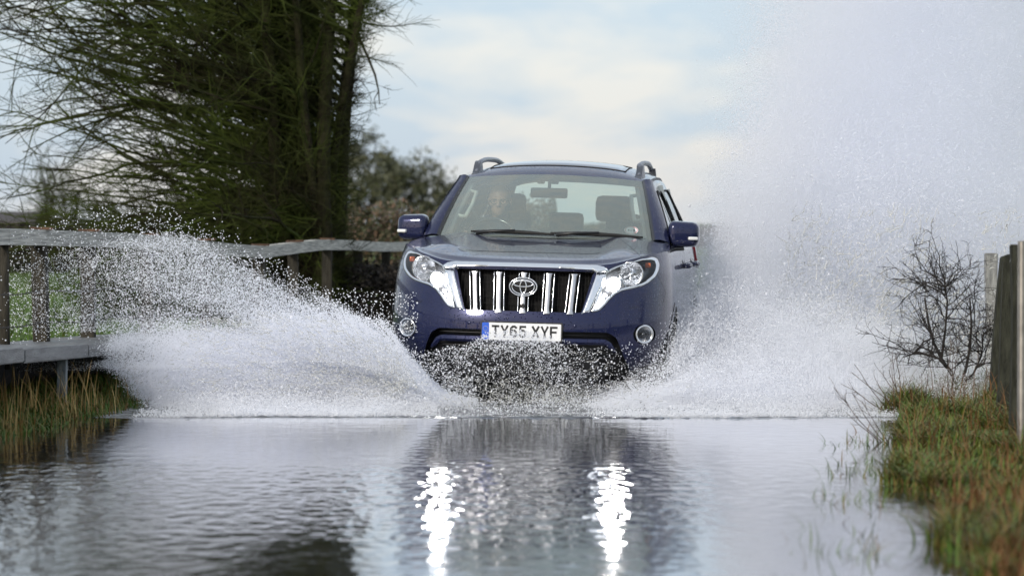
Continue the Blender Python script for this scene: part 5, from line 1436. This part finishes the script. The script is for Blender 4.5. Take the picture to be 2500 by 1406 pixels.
# round paper badge behind the glass, low on the passenger side
bd = empty('windscreen_badge'); bd.parent = shield
c = ws(.82, .150) + np.array([0, .003, -.002]); nn = Vector((.10, -.62, .78)).normalized(); 
tx = Vector((1, .12, 0)).normalized(); tz = nn.cross(tx) * -1
def disc(rx, rz_, lift, name, m):
    V = [tuple(Vector(c) + tx * rx * math.cos(t) + tz * rz_ * math.sin(t) + nn * lift) for t in np.linspace(0, 2 * math.pi, 33)[:-1]]
    return obj(name, V, [tuple(range(32))], m, bd, smooth=False)
disc(.049, .043, -.001, 'badge_paper', mat('badge_white', (.80, .80, .80), rough=.5))
mb = MB(); k = 48
for r0, r1 in ((.040, .044),):
    V = [tuple(Vector(c) + tx * r * math.cos(t) + tz * r * .88 * math.sin(t) + nn * .0005) for r in (r0, r1) for t in np.linspace(0, 2 * math.pi, k + 1)[:-1]]
    mb.add(V, [(i, (i + 1) % k, k + (i + 1) % k, k + i) for i in range(k)])
mb.build('badge_ring', mat('badge_red', (.5, .06, .06), rough=.5), bd)
mb2 = MB(); x = -.026
for ch in '412': glyph(mb2, ch, x, -.006, .015, .02, .0035, 0); x += .018
mb2.V = [tuple(Vector(c) + tx * a + tz * g + nn * (.001 - b)) for a, b, g in mb2.V]
mb2.build('badge_number', m_ink, bd, smooth=False)

# ---- underside and wheels
mb = MB(); mb.box((0, 2.4, .36), (1.5, 3.9, .16), bev=.03); mb.build('underbody', m_dark, car, smooth=False)
for sg in (1, -1):
    for yc in (.95, 3.74):
        V = []; n = 24; mb = MB()
        for t in np.linspace(-.2, math.pi + .2, n):
            for x in (.60, .93): V.append((sg * x, yc - .47 * math.cos(t), .39 + .47 * math.sin(t)))
        F = [(2 * i, 2 * i + 1, 2 * i + 3, 2 * i + 2) for i in range(n - 1)] + [tuple(2 * i for i in range(n))]
        mb.add(V, F); mb.build('wheel_liner', m_rubber, car)
def wheel(x, y):
    sg = 1 if x > 0 else -1; w = empty('wheel', (x, y, .388)); w.parent = car
    prof = [(.245, -.11), (.30, -.125), (.350, -.130), (.378, -.115), (.388, -.09), (.388, .09), (.378, .115), (.350, .130), (.30, .125), (.245, .11)]
    mb = MB(); mb.lathe(prof, (0, 0, 0), (sg, 0, 0), 48)
    for k in range(56):
        a = 2 * math.pi * k / 56; 
        for o_ in (-.075, -.025, .025, .075):
            mb.box((sg * o_, .389 * math.cos(a + o_), .389 * math.sin(a + o_)), (.036, .026, .012), M=Euler((a + o_ - math.pi / 2, 0, 0)).to_matrix().to_4x4())
    mb.build('tyre', m_rubber, w)
    mb = MB(); mb.lathe([(.250, -.11), (.235, -.09), (.225, .07), (.245, .105), (.252, .11)], (0, 0, 0), (sg, 0, 0), 40)
    for k in range(6):
        a = 2 * math.pi * k / 6; mb.tube([(sg * .085, .05 * math.cos(a), .05 * math.sin(a)), (sg * .095, .235 * math.cos(a), .235 * math.sin(a))], [.035, .028], k=8, flat=.5)
    mb.lathe([(0, .11), (.04, .108), (.07, .09), (.08, .06)], (0, 0, 0), (sg, 0, 0), 24); mb.build('rim', m_satin, w)
    return w
for sg in (1, -1):
    for y in (.95, 3.74): wheel(sg * .79, y)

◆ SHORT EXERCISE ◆
All the lines above are to be given again exactly as they read, with the pictures removed.

◆ OUTPUT OF THE TASK ◆
Continue the Blender Python script for this scene: part 5, from line 1436. This part finishes the script. The script is for Blender 4.5. Take the picture to be 2500 by 1406 pixels.
# round paper badge behind the glass, low on the passenger side
bd = empty('windscreen_badge'); bd.parent = shield
c = ws(.82, .150) + np.array([0, .003, -.002]); nn = Vector((.10, -.62, .78)).normalized(); 
tx = Vector((1, .12, 0)).normalized(); tz = nn.cross(tx) * -1
def disc(rx, rz_, lift, name, m):
    V = [tuple(Vector(c) + tx * rx * math.cos(t) + tz * rz_ * math.sin(t) + nn * lift) for t in np.linspace(0, 2 * math.pi, 33)[:-1]]
    return obj(name, V, [tuple(range(32))], m, bd, smooth=False)
disc(.049, .043, -.001, 'badge_paper', mat('badge_white', (.80, .80, .80), rough=.5))
mb = MB(); k = 48
for r0, r1 in ((.040, .044),):
    V = [tuple(Vector(c) + tx * r * math.cos(t) + tz * r * .88 * math.sin(t) + nn * .0005) for r in (r0, r1) for t in np.linspace(0, 2 * math.pi, k + 1)[:-1]]
    mb.add(V, [(i, (i + 1) % k, k + (i + 1) % k, k + i) for i in range(k)])
mb.build('badge_ring', mat('badge_red', (.5, .06, .06), rough=.5), bd)
mb2 = MB(); x = -.026
for ch in '412': glyph(mb2, ch, x, -.006, .015, .02, .0035, 0); x += .018
mb2.V = [tuple(Vector(c) + tx * a + tz * g + nn * (.001 - b)) for a, b, g in mb2.V]
mb2.build('badge_number', m_ink, bd, smooth=False)

# ---- underside and wheels
mb = MB(); mb.box((0, 2.4, .36), (1.5, 3.9, .16), bev=.03); mb.build('underbody', m_dark, car, smooth=False)
for sg in (1, -1):
    for yc in (.95, 3.74):
        V = []; n = 24; mb = MB()
        for t in np.linspace(-.2, math.pi + .2, n):
            for x in (.60, .93): V.append((sg * x, yc - .47 * math.cos(t), .39 + .47 * math.sin(t)))
        F = [(2 * i, 2 * i + 1, 2 * i + 3, 2 * i + 2) for i in range(n - 1)] + [tuple(2 * i for i in range(n))]
        mb.add(V, F); mb.build('wheel_liner', m_rubber, car)
def wheel(x, y):
    sg = 1 if x > 0 else -1; w = empty('wheel', (x, y, .388)); w.parent = car
    prof = [(.245, -.11), (.30, -.125), (.350, -.130), (.378, -.115), (.388, -.09), (.388, .09), (.378, .115), (.350, .130), (.30, .125), (.245, .11)]
    mb = MB(); mb.lathe(prof, (0, 0, 0), (sg, 0, 0), 48)
    for k in range(56):
        a = 2 * math.pi * k / 56; 
        for o_ in (-.075, -.025, .025, .075):
            mb.box((sg * o_, .389 * math.cos(a + o_), .389 * math.sin(a + o_)), (.036, .026, .012), M=Euler((a + o_ - math.pi / 2, 0, 0)).to_matrix().to_4x4())
    mb.build('tyre', m_rubber, w)
    mb = MB(); mb.lathe([(.250, -.11), (.235, -.09), (.225, .07), (.245, .105), (.252, .11)], (0, 0, 0), (sg, 0, 0), 40)
    for k in range(6):
        a = 2 * math.pi * k / 6; mb.tube([(sg * .085, .05 * math.cos(a), .05 * math.sin(a)), (sg * .095, .235 * math.cos(a), .235 * math.sin(a))], [.035, .028], k=8, flat=.5)
    mb.lathe([(0, .11), (.04, .108), (.07, .09), (.08, .06)], (0, 0, 0), (sg, 0, 0), 24); mb.build('rim', m_satin, w)
    return w
for sg in (1, -1):
    for y in (.95, 3.74): wheel(sg * .79, y)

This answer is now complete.